Set task:
Show every line below where "scene" can be found.

Data:
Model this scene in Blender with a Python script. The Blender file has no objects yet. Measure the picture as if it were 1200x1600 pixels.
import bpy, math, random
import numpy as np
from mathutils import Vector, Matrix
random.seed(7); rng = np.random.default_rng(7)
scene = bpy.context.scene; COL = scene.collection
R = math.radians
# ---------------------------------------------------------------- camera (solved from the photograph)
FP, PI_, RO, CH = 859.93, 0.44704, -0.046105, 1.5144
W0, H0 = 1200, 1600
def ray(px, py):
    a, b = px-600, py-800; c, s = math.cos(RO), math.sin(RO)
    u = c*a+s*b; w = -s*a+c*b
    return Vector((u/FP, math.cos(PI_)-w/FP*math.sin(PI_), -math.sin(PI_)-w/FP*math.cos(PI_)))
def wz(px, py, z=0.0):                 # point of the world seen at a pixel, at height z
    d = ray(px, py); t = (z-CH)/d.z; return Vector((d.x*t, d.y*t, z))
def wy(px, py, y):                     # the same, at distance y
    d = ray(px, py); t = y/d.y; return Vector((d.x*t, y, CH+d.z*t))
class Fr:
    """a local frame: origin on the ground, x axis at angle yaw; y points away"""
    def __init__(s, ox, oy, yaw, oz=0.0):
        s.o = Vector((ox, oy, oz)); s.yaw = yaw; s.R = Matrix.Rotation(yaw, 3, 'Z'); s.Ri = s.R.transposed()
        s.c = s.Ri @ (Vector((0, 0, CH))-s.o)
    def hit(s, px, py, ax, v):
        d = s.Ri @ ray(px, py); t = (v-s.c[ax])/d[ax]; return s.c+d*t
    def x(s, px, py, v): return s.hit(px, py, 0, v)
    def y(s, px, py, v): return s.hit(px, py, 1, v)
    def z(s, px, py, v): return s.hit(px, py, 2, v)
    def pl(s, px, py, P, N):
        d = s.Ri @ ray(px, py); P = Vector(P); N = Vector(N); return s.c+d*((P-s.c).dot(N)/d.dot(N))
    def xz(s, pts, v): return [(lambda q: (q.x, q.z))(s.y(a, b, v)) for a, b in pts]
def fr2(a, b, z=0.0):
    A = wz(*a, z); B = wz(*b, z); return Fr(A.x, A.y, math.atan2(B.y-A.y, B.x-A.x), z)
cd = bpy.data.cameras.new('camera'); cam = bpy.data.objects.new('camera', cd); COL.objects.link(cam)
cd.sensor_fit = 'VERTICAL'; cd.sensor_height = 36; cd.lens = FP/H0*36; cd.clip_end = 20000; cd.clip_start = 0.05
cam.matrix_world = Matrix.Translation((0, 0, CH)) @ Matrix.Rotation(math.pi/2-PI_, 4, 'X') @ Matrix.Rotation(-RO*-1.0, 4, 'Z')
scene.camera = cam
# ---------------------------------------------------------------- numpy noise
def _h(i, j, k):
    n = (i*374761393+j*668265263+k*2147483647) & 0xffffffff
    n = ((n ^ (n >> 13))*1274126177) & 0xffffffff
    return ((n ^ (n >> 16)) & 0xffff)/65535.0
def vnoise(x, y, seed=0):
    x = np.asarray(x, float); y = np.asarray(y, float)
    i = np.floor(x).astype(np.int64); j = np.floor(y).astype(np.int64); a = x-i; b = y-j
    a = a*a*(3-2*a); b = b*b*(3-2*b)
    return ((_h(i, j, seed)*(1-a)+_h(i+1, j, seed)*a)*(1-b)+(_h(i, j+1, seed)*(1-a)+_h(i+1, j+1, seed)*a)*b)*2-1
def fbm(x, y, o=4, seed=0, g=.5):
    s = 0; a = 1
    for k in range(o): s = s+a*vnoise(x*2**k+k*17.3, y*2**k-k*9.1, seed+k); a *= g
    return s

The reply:
Model this scene in Blender with a Python script. The Blender file has no objects yet. Measure the picture as if it were 1200x1600 pixels.
scene = bpy.context.scene; COL = scene.collection
scene.camera = cam